A estimativa do nitrogênio (N) disponibilizado para as plantas, oriundo de resíduos orgânicos, é usualmente mensurada com base em experimentos em casa de vegetação ou incubação aeróbia. Esses métodos são trabalhosos, de custo elevado e pouco práticos para rotinas de laboratório, exigindo abordagens alternativas. Partindo da hipótese de relação positiva entre frações orgânicas e N disponível, este trabalho teve como objetivo avaliar a qualidade do fracionamento químico do N, por meio do método da hidrólise ácida, em dez resíduos orgânicos. A hidrólise ácida fracionou a matéria orgânica dos resíduos em compartimentos lábeis e recalcitrante de N, os quais foram comparados à quantidade de N absorvida pelas plantas obtida pelo índice de recuperação de nitrogênio (IRN). Relações significativas foram observadas entre a frações lábil 1 (R² = 0,86; p=0,008) e lábil total (R² = 0,89; p=0,004) e os valores de IRN para os resíduos película de café, estercos de frango e bovino, pó de café, turfa e cama de frango.

Palavras-chave: método alternativo, fracionamento químico, absorção de nitrogênio


ABSTRACT

The nitrogen (N) available for plants from organic residues is usually estimated by greenhouse or aerobic incubation experiments. These methods are laborious, expensive and impracticable for laboratory routines, requiring alternative approaches. Following the hypothesis of positive relation between organic fractions and available N, the aim of this work was to evaluate the acid hydrolysis as an alternative method in comparison to the N absorbed by maize on a greenhouse experiment for 10 organic wastes. The acid hydrolysis fractionated the N of the wastes’ organic matter in labile and recalcitrant pools, which was compared to the amount of N absorbed by the plants measured by nitrogen recuperation index (NRI).
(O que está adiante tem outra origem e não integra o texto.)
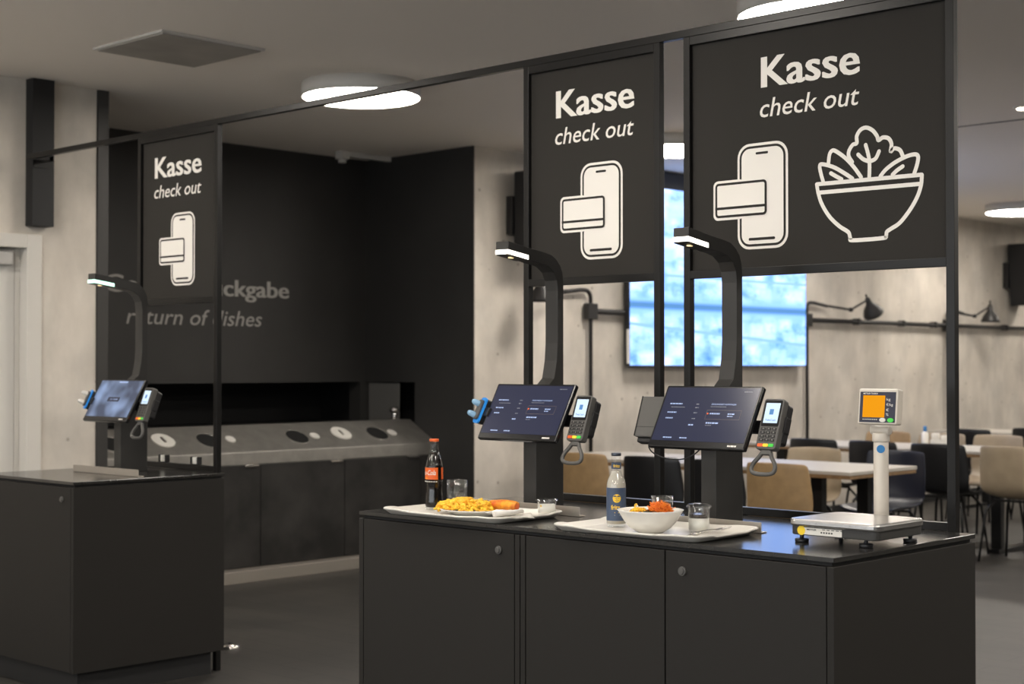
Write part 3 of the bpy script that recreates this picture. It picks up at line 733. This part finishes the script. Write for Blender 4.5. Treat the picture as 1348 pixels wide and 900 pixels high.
# ------------------------------------------------------------------ kitchen scale
t = thing('counter_scale', 'flat steel platform scale with a beige pole and orange display at the counter end', 'scale', (-.141, .347, .9), 0)
sx, sy = .141, .131
base = MB().prism(rrect(-sx + .006, sx - .006, -sy + .006, sy - .006, .022), .022, .048).build('base', M['scalebase'], t, bevel=.003)
MB().prism(rrect(-sx, sx, -sy, sy, .030), .046, .066).build('platter', M['platter'], t, bevel=.006, seg=3)
for fx, fy in ((-.112, -.098), (.082, -.090), (.108, .098), (-.11, .10)):
    f = MB(); f.cyl(.006, .008, .026, T3(fx, fy, 0)).cyl(.019, .0, .010, T3(fx, fy, 0), n=14).build('levelling_foot', M['plastic'], t, bevel=.002)
a = MB(); TB = T3(0, -sy + .0055, 0) @ FRONT
a.prism(rrect(-.088, .030, .025, .044, .001), 0, .0008, TB, M['label'])
put_text(a, 'METTLER', -.078, -.048, .037, .004, TB @ T3(0, 0, .001), M['ink'], bold=.03)
for k in range(5):
    flat(a, [(-.03 + k * .014, .040), (-.021 + k * .014, .040), (-.021 + k * .014, .042), (-.03 + k * .014, .042)], .0011, TB, M['ink'])
    flat(a, [(-.035 + k * .008, .031), (-.030 + k * .008, .031), (-.030 + k * .008, .035), (-.035 + k * .008, .035)], .0011, TB, M['ink'])
a.build('type_label', M['label'], base)
MB().cyl(.0125, 0, .001, TB @ T3(-.096, .035, 0)).build('yellow_sticker', M['dotyellow'], base)
pl_ = MB().cyl(.021, .026, .272, T3(-.022, .170, 0)).cyl(.0245, .268, .292, T3(-.022, .170, 0)).box(-.046, .002, .120, .172, .028, .044).build('pole', M['pole'], t, bevel=.002)
MB().cyl(.0115, 0, .0012, T3(-.022, .170, .248) @ RZ(R(28)) @ T3(0, -.0208, 0) @ FRONT, n=24).build('blue_sticker', M['dotblue'], pl_)
hd = T3(-.022, .170, .30)
MB().cyl(.013, -.03, .03, hd @ RY(R(90)), n=20).build('hinge', M['pole'], pl_, bevel=.003)
HD = T3(-.016, .142, .368) @ RX(-R(6))
disp = MB().prism(rrect(-.062, .062, -.050, .050, .005), 0, -.030, HD @ FRONT).build('display_head', M['pole'], t, bevel=.003)
HF = HD @ FRONT
MB().prism(rrect(-.056, .056, -.045, .041, .001), 0, .0012, HF).build('face', M['scaleface'], disp)
MB().prism(rrect(-.046, .023, -.031, .031, .001), .0012, .002, HF).build('orange_screen', M['orange'], disp)
a = MB(); put_text(a, 'METTLER TOLEDO', -.046, .0, .034, .0042, HF @ T3(0, 0, .0015), M['label'], bold=.02)
for s_, zz in (('kg', .017), ('€/kg', .002), ('€', -.013), ('%', -.026)):
    put_text(a, s_, .028, .028 + .0042 * len(s_) + .004, zz, .007, HF @ T3(0, 0, .0015), M['label'])
for k in range(8): flat(a, [(-.045 + k * .006, -.038), (-.041 + k * .006, -.038), (-.041 + k * .006, -.036), (-.045 + k * .006, -.036)], .0016, HF, M['label'])
a.build('face_lettering', M['label'], disp)
for cx, mm in ((.018, 'label'), (.043, 'green')):
    el = [(cx + .0095 * math.cos(k * math.pi / 10), -.038 + .006 * math.sin(k * math.pi / 10)) for k in range(20)]
    MB().prism(el, .001, .003, HF).build('face_key', M[mm], disp)

# ------------------------------------------------------------------ trays and food
def tray(label, x, y, rz, w=.535, d=.335):
    t = MB(); rings = []
    spec = [(0, .001, 0), (.020, .001, .0), (.026, .001, .002), (.004, .017, 1), (.0, .019, 1), (.0, .022, 1), (.005, .0225, 1), (.028, .006, .002), (.036, .0045, 0)]
    def ring(ins, z, wav):
        p = []; r = max(.05 - ins, .012)
        base_ = rrect(-w / 2 + ins, w / 2 - ins, -d / 2 + ins, d / 2 - ins, r, 6)
        # add intermediate points along the sides for the grip dips
        out = []
        n = len(base_)
        for i in range(n):
            a, b = base_[i], base_[(i + 1) % n]; out.append(a)
            if math.dist(a, b) > .1:
                for k in range(1, 12): out.append((a[0] + (b[0] - a[0]) * k / 12, a[1] + (b[1] - a[1]) * k / 12))
        for (px, py) in out:
            dz = 0
            if wav == 1:
                fx = abs(px) / (w / 2); fy = abs(py) / (d / 2)
                u = fx if fy > .93 and fx < .85 else (fy if fx > .93 and fy < .85 else 1)
                dz = -.0045 * max(0, min(1, (.62 - u) / .14))
            p.append((px, py, z + dz))
        return p
    seq = [(.030, .0, 0), (.022, .0015, 0), (.003, .015, 1), (0, .0165, 1), (0, .020, 1), (.004, .0215, 1), (.010, .0205, 1), (.030, .0052, 0), (.040, .0040, 0)]
    rg = [ring(*s_) for s_ in seq]; n = len(rg[0])
    vs = [p for r_ in rg for p in r_]; fs = []
    for i in range(len(rg) - 1):
        for k in range(n): fs.append((i * n + k, i * n + (k + 1) % n, (i + 1) * n + (k + 1) % n, (i + 1) * n + k))
    t.add(vs, fs, smooth=True)
    o = len(t.v)
    t.f.append(list(range(n))[::-1]); t.mi.append(0); t.sm.append(False)
    t.f.append(list(range((len(rg) - 1) * n, len(rg) * n))); t.mi.append(0); t.sm.append(False)
    ob = t.build('serving_tray', M['tray'], loc=(x, y, .9005)); ob.rotation_euler = (0, 0, rz)
    tag(ob, label, 'tray', 'cream serving trays')
tray('cream serving tray holding the cola bottle and the plate of pasta', -1.430, .145, R(1))
tray('cream serving tray holding the lemonade bottle and the salad bowl', -.690, .155, R(2))
TZ = .905   # top of the tray floor

# cola bottle
t = thing('cola_bottle', 'contoured glass cola bottle with orange cap and red label on the left tray', 'bottle', (-1.632, .17, TZ), R(-42 + 90 - 47))
prof = [(0, .003), (.026, .0), (.0295, .006), (.0305, .018), (.0298, .034), (.0275, .05), (.0262, .068), (.0268, .085), (.0285, .098), (.0295, .112), (.0298, .130), (.0290, .142), (.0262, .157), (.0218, .172), (.0175, .186), (.0146, .200), (.0136, .212), (.0134, .224), (.0150, .226), (.0150, .230), (.0128, .232)]
gb = MB().lathe(prof, 48).build('glass_body', M['thinglass'], t)
liq = [(0, .009), (.028, .009)] + [(r_ - .0003, z_) for r_, z_ in prof[3:14]] + [(.0160, .190), (0, .190)]
MB().lathe(liq, 40).build('cola', M['cola'], gb)
MB().cyl(.0158, .2255, .2345, n=21).build('cap', M['cap'], t, bevel=.0015)
def arc_label(name, par, r, a0, a1, z0, z1, m, n=24):
    rows = []
    for z in (z0, z1): rows.append([(r * math.sin(R(a0 + (a1 - a0) * k / n)), -r * math.cos(R(a0 + (a1 - a0) * k / n)), z) for k in range(n + 1)])
    return MB().grid(rows).build(name, m, par)
lb = arc_label('label', t, .0302, -65, 70, .101, .140, M['colalabel'])
arc_label('rear_label', t, .0302, 96, 150, .101, .140, M['colalabel'])
a = MB(); put_text(a, 'Coca-Cola', -.040, .030, .116, .016, None, M['label'], bold=.012, shear=.35, cyl=.0306)
flat(a, [(0, 0), (0, 0), (0, 0)], 0, None, M['label']) if 0 else None
a.build('label_script', M['label'], lb)
a = MB()
for k in range(9):
    an = R(-60 + k * 15)
    a.box(-.002, .002, -.0004, .0004, -.0015, .0015, Matrix.Translation((.0300 * math.sin(an), -.0300 * math.cos(an), .094)) @ RZ(an), M['label'])
a.build('volume_print', M['label'], t)
for k in range(5):
    an = R(-80 + k * 9)
a = MB()
for k in range(3):
    an = R(-20 + k * 8); a.box(-.001, .001, -.0004, .0004, -.001, .001, Matrix.Translation((.0308 * math.sin(an), -.0308 * math.cos(an), .105)) @ RZ(an), M['yel'])
a.build('label_dots', M['yel'], lb)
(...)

There was a significant relationship between the labile pool 1 (R² = 0,86; p=0,008) and total labile pool (R² = 0,89; p=0,004) and the NRI values for the coffee silverskin, chicken and cattle manure, expired coffee powder, peat and poultry litter wastes.

Keywords: alternative method, chemical fractionation, nitrogen absorption


INTRODUÇÃO

O nitrogênio (N) pode ser considerado o nutriente mais importante devido à sua alta exigência pelas culturas (Fageria, 2009), de modo que sua aplicação e manutenção no solo é fundamental, principalmente nos solos tropicais altamente intemperizados. Dentre as adubações nitrogenadas, a ureia é o fertilizante mais utilizado no Brasil devido as suas vantagens comparativas em termos de oferta, facilidade de fabricação e custo final para o agricultor (Filho et al., 2010). Além da ureia, outros fertilizantes comumente utilizados são o nitrato de amônio e o sulfato de amônio (Cantarella, 2007). No entanto, mais de 80% dos fertilizantes nitrogenados consumidos no Brasil são importados (ANDA, 2017). Diante da forte dependência na importação desse nutriente na forma dos fertilizantes minerais, dos efeitos adversos por eles causados ao meio ambiente e da baixa eficiência do uso desse insumo, em que apenas 50% do total de N aplicado é aproveitado pelas plantas (Cantarella, 2007), pesquisas sobre o uso agrícola de resíduos orgânicos na agricultura geram interesse econômico e ambiental (Maluf et al., 2015; Pintado e Teixeira, 2015).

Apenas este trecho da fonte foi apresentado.